Nothing outside the lines from the one containing "Continue the Blender" down to the one containing "kn.build('door_knob', M_brass, door, do, SM)" belongs in the copy; print that span exactly, both ends included, with pictures removed.

++++++++++

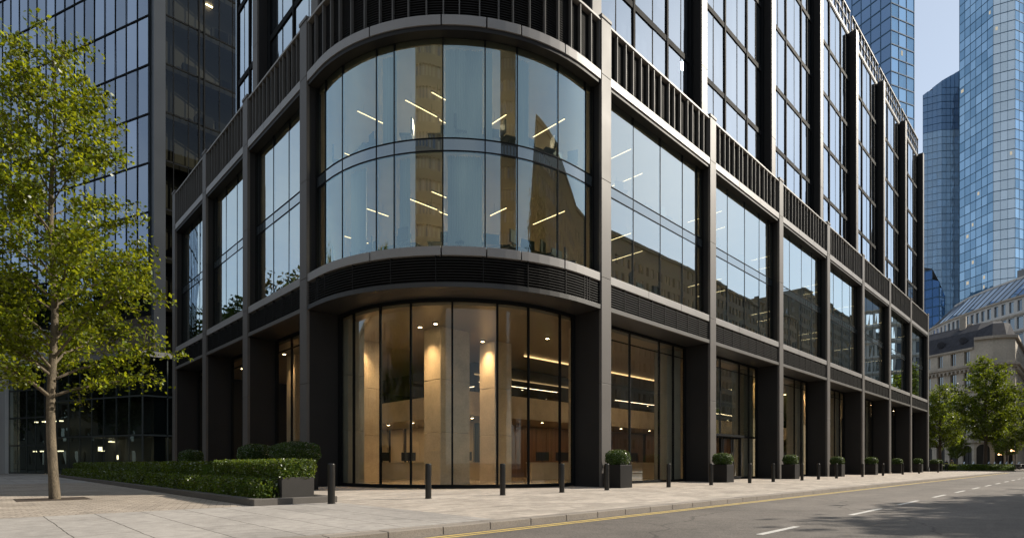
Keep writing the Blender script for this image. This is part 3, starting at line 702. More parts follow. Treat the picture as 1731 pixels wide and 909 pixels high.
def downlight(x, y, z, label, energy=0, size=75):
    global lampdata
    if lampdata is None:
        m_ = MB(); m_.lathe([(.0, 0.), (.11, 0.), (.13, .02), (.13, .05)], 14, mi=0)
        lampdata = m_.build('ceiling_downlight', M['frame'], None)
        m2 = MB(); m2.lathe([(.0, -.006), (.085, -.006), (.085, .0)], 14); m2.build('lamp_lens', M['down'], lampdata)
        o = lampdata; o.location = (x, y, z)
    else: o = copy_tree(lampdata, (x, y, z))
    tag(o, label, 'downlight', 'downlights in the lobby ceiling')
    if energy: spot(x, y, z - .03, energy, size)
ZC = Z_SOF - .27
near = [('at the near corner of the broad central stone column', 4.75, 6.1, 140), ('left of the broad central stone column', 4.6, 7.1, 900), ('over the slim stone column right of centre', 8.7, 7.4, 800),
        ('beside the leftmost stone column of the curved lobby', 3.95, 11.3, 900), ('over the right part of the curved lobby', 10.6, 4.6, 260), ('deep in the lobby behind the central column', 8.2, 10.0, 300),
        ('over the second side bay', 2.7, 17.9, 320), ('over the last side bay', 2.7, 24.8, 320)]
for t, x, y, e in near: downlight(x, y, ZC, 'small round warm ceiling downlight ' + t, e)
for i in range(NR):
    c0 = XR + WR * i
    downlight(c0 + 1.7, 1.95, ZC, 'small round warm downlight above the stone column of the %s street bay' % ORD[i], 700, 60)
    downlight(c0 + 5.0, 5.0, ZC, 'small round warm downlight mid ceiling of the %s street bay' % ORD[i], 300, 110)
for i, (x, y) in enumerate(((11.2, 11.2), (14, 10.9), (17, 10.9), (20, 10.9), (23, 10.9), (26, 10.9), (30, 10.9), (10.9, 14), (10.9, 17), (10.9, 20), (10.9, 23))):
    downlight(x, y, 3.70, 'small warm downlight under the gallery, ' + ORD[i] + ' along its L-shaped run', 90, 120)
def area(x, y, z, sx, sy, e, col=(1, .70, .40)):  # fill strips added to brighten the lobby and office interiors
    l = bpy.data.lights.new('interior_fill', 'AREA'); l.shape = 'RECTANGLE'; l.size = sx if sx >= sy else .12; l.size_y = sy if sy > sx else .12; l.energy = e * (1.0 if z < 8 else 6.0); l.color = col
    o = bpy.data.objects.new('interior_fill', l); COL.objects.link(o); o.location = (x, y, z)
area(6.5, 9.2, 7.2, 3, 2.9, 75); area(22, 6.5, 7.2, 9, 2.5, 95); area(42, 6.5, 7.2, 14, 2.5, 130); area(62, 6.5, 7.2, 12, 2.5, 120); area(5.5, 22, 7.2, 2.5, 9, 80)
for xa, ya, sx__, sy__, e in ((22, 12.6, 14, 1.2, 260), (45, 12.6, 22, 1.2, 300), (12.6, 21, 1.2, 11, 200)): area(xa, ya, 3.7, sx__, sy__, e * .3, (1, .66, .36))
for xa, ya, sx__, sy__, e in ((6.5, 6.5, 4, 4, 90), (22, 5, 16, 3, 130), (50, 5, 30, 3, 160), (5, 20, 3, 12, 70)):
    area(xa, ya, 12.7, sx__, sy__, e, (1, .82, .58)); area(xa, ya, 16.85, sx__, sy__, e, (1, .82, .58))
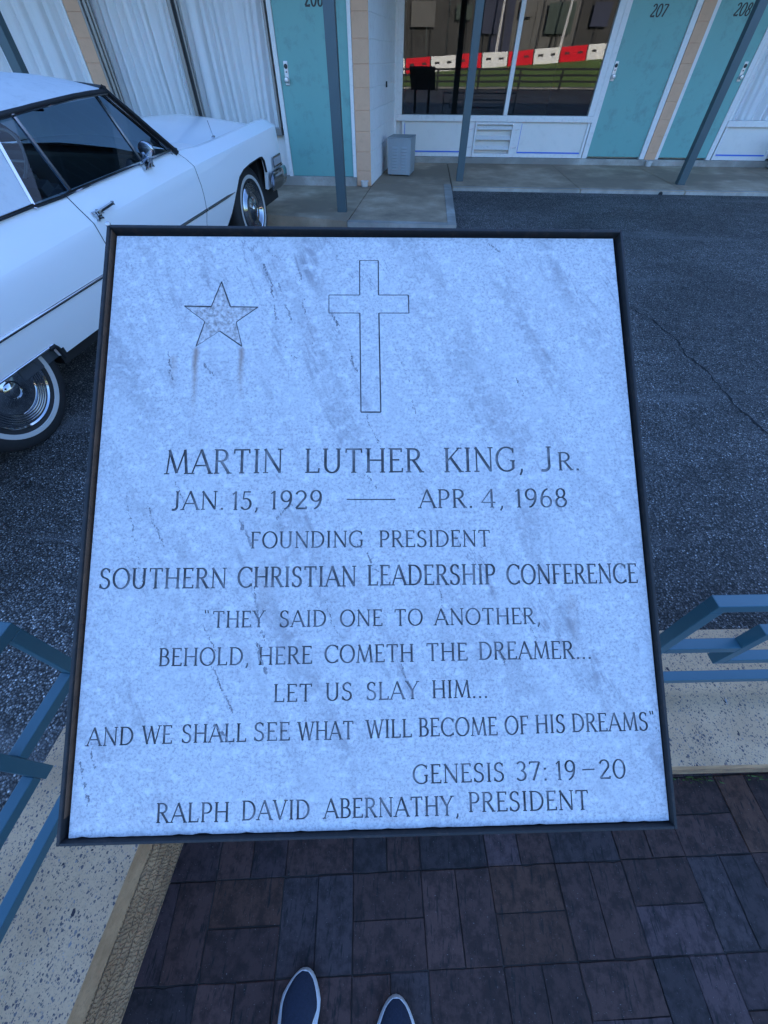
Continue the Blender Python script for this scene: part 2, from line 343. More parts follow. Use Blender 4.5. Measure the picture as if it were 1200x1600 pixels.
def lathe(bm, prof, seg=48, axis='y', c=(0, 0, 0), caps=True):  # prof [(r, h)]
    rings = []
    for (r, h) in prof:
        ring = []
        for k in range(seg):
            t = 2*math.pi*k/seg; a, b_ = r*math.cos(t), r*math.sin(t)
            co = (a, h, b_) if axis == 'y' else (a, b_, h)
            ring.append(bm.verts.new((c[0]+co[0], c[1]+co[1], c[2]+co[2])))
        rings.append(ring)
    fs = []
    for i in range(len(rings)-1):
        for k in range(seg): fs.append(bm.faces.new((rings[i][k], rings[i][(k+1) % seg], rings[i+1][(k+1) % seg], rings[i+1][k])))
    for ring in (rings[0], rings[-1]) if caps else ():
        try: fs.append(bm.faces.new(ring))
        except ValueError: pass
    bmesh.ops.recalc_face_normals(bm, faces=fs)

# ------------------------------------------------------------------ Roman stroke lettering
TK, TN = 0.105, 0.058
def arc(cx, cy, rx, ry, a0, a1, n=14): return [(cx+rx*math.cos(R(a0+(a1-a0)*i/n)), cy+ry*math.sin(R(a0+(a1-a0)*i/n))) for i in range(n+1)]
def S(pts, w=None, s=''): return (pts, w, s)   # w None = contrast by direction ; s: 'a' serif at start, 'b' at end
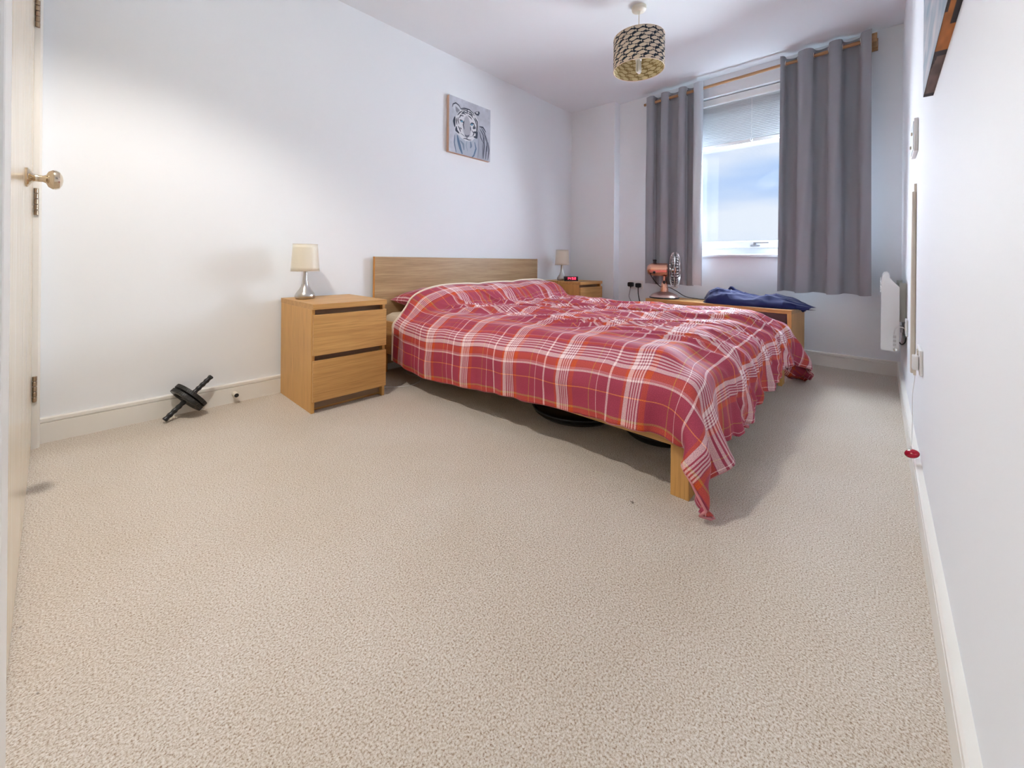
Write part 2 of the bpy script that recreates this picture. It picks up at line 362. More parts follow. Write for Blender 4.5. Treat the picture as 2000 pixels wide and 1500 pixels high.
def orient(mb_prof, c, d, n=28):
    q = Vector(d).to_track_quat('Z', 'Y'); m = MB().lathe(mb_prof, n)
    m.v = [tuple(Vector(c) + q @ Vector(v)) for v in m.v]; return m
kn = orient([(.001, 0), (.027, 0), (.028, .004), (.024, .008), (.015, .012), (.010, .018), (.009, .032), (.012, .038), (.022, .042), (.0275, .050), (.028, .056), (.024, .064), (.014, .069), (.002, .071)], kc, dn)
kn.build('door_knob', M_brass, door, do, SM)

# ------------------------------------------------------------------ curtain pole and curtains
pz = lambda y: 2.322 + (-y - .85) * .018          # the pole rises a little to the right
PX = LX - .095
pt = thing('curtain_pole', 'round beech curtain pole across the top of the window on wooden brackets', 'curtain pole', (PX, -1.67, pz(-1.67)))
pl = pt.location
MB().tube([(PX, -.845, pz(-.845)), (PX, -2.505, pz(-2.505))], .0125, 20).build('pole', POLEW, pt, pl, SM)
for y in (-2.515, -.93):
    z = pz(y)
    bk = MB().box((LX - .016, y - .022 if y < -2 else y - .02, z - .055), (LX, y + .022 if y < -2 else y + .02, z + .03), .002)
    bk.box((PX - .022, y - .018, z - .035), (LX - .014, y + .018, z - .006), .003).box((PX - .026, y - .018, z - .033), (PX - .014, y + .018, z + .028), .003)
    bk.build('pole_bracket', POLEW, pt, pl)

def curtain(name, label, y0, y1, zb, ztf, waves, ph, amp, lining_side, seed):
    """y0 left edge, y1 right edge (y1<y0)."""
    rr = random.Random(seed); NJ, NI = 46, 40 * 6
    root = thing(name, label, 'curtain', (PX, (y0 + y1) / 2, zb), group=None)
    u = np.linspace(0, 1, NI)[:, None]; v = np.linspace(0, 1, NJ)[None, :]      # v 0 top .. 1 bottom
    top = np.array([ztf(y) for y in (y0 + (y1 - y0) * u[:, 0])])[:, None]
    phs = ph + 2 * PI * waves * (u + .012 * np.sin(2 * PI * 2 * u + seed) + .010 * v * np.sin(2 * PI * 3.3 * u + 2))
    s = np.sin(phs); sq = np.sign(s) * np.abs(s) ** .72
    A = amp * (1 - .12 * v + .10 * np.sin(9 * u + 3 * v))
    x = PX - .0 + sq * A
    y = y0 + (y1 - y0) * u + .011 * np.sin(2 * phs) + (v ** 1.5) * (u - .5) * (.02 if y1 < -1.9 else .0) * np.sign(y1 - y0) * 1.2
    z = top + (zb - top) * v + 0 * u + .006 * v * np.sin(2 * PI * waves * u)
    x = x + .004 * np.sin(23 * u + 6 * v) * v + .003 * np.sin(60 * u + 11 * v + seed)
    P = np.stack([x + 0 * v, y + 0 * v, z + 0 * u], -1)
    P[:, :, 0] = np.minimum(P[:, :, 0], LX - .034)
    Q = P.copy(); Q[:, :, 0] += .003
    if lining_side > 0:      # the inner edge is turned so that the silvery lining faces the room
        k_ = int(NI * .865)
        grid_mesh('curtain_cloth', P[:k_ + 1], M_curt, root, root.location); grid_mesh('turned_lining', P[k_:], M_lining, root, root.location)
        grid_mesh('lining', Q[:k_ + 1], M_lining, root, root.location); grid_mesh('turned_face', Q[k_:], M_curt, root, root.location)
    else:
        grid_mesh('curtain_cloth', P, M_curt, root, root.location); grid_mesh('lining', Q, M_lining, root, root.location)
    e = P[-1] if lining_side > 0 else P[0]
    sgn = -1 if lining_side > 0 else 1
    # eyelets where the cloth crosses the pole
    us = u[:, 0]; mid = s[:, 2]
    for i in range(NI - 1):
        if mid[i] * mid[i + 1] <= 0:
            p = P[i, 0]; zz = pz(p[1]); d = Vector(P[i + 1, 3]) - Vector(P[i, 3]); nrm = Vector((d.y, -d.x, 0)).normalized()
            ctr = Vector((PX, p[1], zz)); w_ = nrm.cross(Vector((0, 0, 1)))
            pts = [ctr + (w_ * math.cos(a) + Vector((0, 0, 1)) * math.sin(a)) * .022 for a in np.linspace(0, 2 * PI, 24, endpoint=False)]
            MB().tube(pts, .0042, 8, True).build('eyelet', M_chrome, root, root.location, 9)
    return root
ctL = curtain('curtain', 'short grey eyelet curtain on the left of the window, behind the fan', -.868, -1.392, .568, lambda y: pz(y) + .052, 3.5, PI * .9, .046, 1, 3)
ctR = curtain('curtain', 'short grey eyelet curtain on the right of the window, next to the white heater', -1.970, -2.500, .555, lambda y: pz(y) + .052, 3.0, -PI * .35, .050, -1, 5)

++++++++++

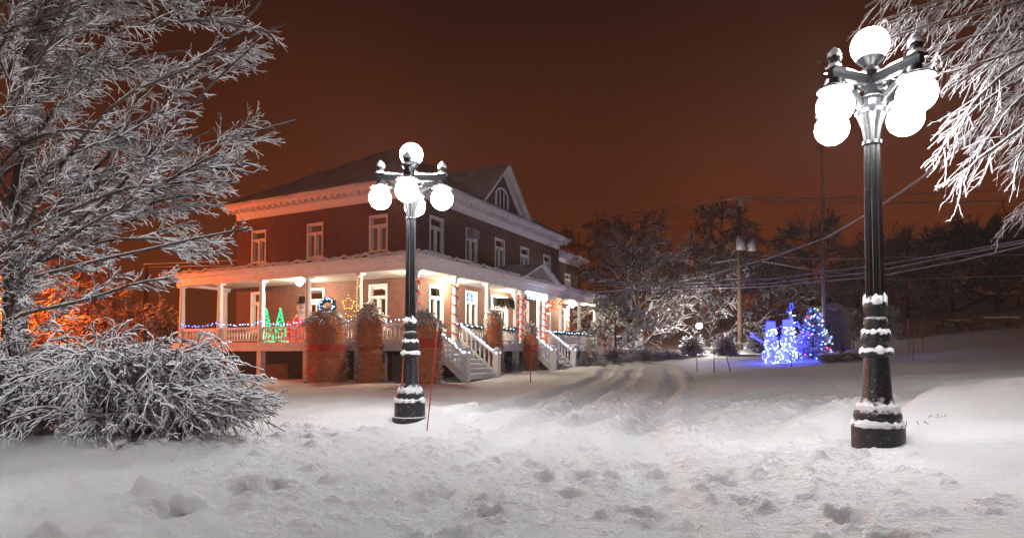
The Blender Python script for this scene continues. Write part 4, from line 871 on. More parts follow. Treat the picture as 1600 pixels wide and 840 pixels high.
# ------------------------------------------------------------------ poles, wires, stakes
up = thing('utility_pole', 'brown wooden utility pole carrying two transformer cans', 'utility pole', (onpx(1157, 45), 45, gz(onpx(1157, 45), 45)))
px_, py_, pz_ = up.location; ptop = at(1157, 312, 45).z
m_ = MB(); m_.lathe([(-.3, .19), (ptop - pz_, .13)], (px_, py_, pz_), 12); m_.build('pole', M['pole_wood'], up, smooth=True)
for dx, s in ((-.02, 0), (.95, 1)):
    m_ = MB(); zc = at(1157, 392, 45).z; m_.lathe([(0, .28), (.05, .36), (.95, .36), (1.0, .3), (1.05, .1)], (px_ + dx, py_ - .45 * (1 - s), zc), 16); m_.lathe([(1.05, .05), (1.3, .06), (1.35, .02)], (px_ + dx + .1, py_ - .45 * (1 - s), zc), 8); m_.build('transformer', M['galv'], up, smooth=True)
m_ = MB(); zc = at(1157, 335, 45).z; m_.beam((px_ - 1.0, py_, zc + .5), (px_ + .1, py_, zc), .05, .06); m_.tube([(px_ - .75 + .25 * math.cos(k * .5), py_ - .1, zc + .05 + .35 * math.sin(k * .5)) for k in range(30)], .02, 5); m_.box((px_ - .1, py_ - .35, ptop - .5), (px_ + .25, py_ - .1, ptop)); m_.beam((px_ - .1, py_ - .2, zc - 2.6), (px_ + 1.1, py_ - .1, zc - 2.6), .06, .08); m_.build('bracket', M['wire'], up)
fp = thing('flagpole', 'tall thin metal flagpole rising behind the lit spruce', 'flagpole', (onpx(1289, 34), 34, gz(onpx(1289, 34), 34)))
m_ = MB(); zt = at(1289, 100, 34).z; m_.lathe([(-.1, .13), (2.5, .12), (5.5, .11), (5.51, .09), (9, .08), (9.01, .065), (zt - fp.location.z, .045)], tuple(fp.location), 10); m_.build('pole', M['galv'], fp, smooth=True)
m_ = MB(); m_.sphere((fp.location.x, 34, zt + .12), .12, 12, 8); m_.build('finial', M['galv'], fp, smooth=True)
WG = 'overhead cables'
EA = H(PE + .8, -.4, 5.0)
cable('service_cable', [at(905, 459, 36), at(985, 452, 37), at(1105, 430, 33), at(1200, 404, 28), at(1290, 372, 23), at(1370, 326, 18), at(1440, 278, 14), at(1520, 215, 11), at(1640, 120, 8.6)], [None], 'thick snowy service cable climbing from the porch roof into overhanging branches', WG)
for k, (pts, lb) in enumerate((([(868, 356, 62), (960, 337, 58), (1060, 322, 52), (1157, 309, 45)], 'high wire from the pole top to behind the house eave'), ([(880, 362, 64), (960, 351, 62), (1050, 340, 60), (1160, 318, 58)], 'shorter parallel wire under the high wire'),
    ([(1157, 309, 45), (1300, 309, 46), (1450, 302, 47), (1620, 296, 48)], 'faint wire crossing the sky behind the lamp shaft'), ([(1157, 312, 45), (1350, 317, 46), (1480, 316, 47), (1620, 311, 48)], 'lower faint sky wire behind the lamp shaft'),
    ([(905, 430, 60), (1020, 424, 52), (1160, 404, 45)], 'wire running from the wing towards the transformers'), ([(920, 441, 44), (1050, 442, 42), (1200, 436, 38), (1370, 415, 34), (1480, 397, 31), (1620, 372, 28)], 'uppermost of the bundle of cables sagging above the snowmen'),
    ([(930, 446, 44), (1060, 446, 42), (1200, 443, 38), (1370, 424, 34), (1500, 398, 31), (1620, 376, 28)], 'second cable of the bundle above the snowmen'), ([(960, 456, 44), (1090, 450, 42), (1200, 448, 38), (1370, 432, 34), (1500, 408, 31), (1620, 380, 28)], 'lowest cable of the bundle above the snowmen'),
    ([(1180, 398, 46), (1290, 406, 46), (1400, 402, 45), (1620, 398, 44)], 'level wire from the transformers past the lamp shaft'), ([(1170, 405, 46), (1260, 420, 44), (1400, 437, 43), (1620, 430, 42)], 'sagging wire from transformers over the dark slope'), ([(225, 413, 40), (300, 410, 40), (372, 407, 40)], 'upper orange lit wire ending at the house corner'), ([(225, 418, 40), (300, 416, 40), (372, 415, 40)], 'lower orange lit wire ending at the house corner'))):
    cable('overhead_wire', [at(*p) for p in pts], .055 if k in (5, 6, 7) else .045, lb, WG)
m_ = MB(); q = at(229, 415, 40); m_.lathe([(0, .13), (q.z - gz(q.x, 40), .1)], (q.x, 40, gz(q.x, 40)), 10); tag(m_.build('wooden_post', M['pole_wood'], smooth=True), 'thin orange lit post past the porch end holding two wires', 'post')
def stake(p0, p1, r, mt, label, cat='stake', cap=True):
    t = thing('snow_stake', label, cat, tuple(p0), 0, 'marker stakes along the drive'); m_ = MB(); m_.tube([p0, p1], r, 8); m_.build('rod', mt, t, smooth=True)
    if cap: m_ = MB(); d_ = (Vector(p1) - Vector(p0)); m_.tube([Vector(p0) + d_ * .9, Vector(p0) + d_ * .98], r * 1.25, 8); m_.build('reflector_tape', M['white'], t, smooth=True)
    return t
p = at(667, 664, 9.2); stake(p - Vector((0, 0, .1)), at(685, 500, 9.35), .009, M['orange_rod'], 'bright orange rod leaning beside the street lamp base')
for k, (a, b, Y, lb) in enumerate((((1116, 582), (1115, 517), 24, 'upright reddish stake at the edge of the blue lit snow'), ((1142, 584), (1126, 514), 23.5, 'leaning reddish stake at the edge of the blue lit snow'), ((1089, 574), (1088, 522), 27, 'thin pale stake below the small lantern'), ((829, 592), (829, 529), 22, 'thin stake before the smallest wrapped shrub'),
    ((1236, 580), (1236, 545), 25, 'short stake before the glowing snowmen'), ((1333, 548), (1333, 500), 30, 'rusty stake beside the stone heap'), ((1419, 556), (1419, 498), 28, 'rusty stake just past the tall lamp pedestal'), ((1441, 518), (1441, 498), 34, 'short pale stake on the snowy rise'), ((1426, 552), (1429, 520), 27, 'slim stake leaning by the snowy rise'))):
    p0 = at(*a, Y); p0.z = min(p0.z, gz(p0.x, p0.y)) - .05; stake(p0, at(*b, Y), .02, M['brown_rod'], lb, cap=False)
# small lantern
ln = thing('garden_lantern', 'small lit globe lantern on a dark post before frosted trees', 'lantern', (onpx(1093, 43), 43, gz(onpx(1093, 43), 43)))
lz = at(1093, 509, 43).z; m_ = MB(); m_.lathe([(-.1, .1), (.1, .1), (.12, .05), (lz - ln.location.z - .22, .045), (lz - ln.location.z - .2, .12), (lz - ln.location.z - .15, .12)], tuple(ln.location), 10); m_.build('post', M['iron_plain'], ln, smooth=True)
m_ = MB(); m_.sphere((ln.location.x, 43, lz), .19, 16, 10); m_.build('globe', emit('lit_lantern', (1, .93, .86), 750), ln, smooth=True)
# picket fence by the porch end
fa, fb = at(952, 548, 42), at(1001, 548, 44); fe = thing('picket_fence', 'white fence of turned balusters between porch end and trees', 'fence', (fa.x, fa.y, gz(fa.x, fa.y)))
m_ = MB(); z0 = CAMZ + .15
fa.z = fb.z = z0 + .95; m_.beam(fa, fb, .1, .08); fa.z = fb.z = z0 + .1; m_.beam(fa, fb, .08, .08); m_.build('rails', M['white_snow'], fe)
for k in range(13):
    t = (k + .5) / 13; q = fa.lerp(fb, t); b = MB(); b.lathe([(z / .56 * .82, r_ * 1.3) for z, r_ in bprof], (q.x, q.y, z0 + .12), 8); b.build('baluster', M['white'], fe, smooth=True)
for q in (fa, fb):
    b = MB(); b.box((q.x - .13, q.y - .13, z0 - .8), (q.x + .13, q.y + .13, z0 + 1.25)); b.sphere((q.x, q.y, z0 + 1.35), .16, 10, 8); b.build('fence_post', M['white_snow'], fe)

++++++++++

- [Full output]
Continue the Blender Python script for this scene: part 2, from line 343. More parts follow. Use Blender 4.5. Measure the picture as if it were 1200x1600 pixels.
def lathe(bm, prof, seg=48, axis='y', c=(0, 0, 0), caps=True):  # prof [(r, h)]
    rings = []
    for (r, h) in prof:
        ring = []
        for k in range(seg):
            t = 2*math.pi*k/seg; a, b_ = r*math.cos(t), r*math.sin(t)
            co = (a, h, b_) if axis == 'y' else (a, b_, h)
            ring.append(bm.verts.new((c[0]+co[0], c[1]+co[1], c[2]+co[2])))
        rings.append(ring)
    fs = []
    for i in range(len(rings)-1):
        for k in range(seg): fs.append(bm.faces.new((rings[i][k], rings[i][(k+1) % seg], rings[i+1][(k+1) % seg], rings[i+1][k])))
    for ring in (rings[0], rings[-1]) if caps else ():
        try: fs.append(bm.faces.new(ring))
        except ValueError: pass
    bmesh.ops.recalc_face_normals(bm, faces=fs)

# ------------------------------------------------------------------ Roman stroke lettering
TK, TN = 0.105, 0.058
def arc(cx, cy, rx, ry, a0, a1, n=14): return [(cx+rx*math.cos(R(a0+(a1-a0)*i/n)), cy+ry*math.sin(R(a0+(a1-a0)*i/n))) for i in range(n+1)]
def S(pts, w=None, s=''): return (pts, w, s)   # w None = contrast by direction ; s: 'a' serif at start, 'b' at end
Write part 2 of the bpy script that recreates this picture. It picks up at line 362. More parts follow. Write for Blender 4.5. Treat the picture as 2000 pixels wide and 1500 pixels high.
def orient(mb_prof, c, d, n=28):
    q = Vector(d).to_track_quat('Z', 'Y'); m = MB().lathe(mb_prof, n)
    m.v = [tuple(Vector(c) + q @ Vector(v)) for v in m.v]; return m
kn = orient([(.001, 0), (.027, 0), (.028, .004), (.024, .008), (.015, .012), (.010, .018), (.009, .032), (.012, .038), (.022, .042), (.0275, .050), (.028, .056), (.024, .064), (.014, .069), (.002, .071)], kc, dn)
kn.build('door_knob', M_brass, door, do, SM)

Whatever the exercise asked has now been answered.